**Given entries:**

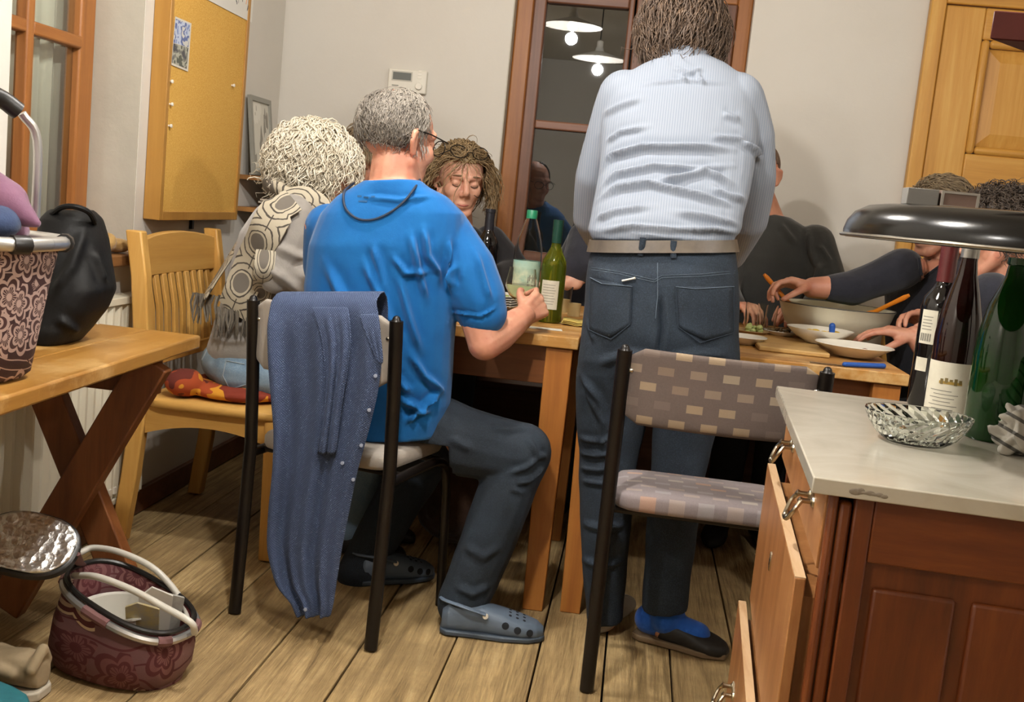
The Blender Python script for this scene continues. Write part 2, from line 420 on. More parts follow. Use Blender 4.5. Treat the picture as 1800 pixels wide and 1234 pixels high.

--

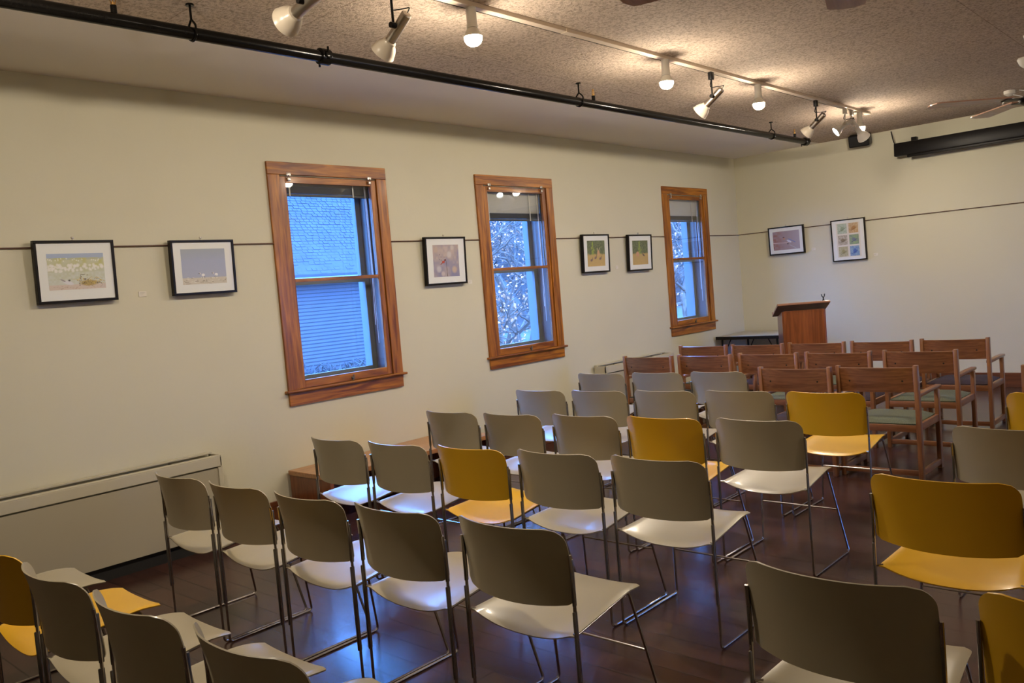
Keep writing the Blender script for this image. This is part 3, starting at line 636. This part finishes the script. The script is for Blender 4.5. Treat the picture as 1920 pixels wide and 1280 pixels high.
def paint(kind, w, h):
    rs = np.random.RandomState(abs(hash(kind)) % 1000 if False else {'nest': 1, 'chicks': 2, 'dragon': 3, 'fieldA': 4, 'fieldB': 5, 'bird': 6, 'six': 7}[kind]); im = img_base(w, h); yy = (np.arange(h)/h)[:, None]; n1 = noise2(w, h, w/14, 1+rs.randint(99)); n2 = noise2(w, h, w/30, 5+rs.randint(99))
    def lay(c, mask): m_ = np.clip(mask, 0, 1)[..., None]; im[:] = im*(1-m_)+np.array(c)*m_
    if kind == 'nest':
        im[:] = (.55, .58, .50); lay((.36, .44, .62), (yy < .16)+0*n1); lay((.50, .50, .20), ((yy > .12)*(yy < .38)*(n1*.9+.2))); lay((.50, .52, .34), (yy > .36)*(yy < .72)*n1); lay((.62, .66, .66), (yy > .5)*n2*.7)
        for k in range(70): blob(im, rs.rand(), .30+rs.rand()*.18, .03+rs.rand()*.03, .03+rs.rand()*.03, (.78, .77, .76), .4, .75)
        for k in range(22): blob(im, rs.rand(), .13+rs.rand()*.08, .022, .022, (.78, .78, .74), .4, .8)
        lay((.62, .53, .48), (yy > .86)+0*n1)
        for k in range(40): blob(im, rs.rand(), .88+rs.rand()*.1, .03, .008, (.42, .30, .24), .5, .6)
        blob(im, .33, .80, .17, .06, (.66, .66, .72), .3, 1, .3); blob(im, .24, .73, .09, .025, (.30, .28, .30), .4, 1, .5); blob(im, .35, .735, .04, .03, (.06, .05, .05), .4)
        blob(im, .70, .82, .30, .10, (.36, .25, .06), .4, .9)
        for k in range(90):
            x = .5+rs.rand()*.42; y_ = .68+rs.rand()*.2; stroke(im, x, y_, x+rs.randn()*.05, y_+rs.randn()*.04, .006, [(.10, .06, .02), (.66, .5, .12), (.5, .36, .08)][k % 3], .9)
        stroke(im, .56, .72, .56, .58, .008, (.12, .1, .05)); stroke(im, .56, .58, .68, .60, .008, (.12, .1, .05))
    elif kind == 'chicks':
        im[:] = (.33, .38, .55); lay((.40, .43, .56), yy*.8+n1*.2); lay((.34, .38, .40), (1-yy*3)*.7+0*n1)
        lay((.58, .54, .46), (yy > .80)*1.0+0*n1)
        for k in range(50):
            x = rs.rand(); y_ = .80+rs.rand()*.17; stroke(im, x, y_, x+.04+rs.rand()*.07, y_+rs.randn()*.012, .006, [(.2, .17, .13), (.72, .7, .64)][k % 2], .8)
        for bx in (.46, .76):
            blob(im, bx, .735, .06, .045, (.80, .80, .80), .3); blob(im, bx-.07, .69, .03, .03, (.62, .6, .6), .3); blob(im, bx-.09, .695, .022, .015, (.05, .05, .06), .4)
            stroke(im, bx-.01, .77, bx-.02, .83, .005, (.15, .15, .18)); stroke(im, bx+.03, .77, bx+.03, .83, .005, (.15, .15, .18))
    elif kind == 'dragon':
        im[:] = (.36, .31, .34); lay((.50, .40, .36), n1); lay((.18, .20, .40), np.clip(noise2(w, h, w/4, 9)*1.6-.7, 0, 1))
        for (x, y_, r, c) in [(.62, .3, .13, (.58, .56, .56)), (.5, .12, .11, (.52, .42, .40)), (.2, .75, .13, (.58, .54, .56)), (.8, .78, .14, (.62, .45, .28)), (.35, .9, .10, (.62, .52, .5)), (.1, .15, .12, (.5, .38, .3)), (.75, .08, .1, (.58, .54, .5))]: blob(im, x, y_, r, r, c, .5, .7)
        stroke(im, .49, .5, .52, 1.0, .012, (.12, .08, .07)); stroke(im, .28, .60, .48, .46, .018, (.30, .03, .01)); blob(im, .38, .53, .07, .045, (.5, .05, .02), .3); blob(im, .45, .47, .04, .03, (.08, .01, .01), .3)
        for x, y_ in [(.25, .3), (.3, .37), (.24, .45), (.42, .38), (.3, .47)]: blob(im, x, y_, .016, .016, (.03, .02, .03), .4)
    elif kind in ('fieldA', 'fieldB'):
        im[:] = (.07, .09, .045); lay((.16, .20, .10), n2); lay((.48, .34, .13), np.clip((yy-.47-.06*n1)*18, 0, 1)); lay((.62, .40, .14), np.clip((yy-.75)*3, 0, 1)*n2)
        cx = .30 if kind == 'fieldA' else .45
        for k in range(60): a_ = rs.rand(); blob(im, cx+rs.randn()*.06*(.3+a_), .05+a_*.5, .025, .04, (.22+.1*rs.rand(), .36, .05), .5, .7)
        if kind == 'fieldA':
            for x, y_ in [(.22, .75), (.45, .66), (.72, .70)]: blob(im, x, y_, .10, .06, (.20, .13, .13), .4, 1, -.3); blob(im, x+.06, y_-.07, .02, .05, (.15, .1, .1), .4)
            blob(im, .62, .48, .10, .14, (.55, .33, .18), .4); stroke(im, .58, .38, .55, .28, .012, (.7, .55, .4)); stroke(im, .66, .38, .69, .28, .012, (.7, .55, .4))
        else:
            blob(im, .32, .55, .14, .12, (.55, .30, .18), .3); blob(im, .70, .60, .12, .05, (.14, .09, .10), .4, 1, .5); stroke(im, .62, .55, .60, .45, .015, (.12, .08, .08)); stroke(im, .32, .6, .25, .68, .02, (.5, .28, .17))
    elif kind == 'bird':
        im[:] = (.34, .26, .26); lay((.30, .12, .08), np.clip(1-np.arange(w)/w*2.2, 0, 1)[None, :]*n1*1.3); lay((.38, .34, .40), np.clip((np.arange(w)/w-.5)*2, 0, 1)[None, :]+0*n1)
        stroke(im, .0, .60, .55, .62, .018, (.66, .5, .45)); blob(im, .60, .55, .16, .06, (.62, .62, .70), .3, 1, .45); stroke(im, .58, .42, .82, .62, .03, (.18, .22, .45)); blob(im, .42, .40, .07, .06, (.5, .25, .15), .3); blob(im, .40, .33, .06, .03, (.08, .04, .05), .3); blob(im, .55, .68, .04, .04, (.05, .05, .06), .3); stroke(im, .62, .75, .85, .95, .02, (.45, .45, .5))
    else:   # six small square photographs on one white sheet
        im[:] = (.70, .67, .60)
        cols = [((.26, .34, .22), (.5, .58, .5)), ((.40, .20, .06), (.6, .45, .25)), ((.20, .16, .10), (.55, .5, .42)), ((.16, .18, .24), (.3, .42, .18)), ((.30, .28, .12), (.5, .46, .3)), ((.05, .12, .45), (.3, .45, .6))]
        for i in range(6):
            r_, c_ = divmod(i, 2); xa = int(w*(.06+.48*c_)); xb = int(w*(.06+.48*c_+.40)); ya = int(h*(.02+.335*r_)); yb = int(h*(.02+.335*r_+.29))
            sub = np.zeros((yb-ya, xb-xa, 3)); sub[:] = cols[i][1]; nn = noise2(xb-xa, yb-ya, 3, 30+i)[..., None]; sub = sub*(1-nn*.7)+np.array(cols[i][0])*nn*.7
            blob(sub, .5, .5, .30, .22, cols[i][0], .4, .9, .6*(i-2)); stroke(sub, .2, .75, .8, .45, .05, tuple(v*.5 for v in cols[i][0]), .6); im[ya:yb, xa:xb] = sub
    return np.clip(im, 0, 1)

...

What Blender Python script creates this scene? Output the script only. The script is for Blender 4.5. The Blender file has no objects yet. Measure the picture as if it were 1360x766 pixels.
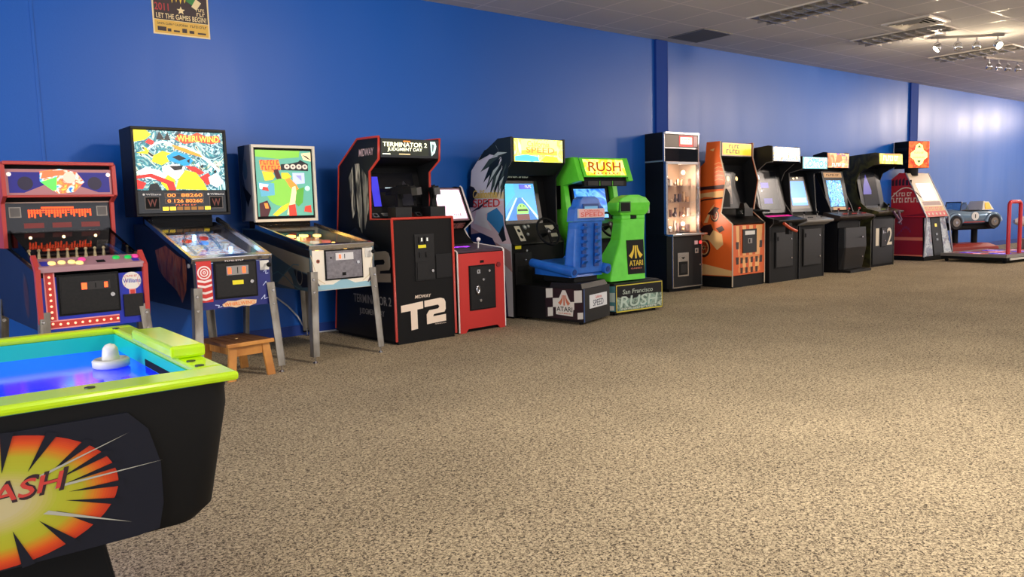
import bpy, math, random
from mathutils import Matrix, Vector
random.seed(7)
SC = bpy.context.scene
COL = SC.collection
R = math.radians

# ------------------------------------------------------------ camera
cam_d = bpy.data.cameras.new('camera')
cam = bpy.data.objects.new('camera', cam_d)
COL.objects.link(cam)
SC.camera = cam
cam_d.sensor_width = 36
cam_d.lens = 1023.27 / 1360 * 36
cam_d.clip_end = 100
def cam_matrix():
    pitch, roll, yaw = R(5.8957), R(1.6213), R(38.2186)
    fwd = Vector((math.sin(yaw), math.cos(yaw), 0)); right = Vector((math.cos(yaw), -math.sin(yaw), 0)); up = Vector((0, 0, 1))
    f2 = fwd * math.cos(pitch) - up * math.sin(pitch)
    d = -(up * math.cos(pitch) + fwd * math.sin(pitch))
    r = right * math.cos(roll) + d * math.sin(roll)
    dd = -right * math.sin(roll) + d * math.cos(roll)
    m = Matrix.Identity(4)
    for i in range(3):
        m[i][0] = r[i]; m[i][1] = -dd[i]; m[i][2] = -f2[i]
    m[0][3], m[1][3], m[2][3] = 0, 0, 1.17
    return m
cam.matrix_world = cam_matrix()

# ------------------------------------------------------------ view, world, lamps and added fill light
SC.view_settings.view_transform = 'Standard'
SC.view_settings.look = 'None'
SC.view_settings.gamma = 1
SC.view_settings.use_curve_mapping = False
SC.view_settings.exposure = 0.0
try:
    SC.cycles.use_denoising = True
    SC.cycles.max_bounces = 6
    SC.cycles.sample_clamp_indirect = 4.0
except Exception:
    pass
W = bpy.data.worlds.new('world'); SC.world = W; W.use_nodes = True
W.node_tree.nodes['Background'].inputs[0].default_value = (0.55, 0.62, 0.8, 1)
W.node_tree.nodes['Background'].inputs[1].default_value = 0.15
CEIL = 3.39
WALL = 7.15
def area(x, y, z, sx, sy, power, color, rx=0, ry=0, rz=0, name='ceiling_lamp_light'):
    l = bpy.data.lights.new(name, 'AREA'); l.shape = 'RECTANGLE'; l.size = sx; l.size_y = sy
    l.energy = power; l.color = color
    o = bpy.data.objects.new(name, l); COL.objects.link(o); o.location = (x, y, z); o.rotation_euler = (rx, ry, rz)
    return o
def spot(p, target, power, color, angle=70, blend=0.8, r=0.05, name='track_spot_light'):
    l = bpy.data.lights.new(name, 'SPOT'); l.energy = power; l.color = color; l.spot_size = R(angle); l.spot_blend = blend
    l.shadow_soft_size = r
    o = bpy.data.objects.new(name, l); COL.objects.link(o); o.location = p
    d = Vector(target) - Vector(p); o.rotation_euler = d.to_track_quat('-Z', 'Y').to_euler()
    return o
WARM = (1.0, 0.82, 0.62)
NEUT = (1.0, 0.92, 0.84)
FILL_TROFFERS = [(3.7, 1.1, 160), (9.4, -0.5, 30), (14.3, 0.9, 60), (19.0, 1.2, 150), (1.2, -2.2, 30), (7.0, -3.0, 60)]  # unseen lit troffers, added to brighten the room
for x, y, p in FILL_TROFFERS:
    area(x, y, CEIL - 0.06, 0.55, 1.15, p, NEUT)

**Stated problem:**
Using the data above, print only the lines starting at the one with "What Blender Python" and ending at the one with "R = math.radians", exactly as they stand, minus the pictures.

**Solution:**
What Blender Python script creates this scene? Output the script only. The script is for Blender 4.5. The Blender file has no objects yet. Measure the picture as if it were 1360x766 pixels.
import bpy, math, random
from mathutils import Matrix, Vector
random.seed(7)
SC = bpy.context.scene
COL = SC.collection
R = math.radians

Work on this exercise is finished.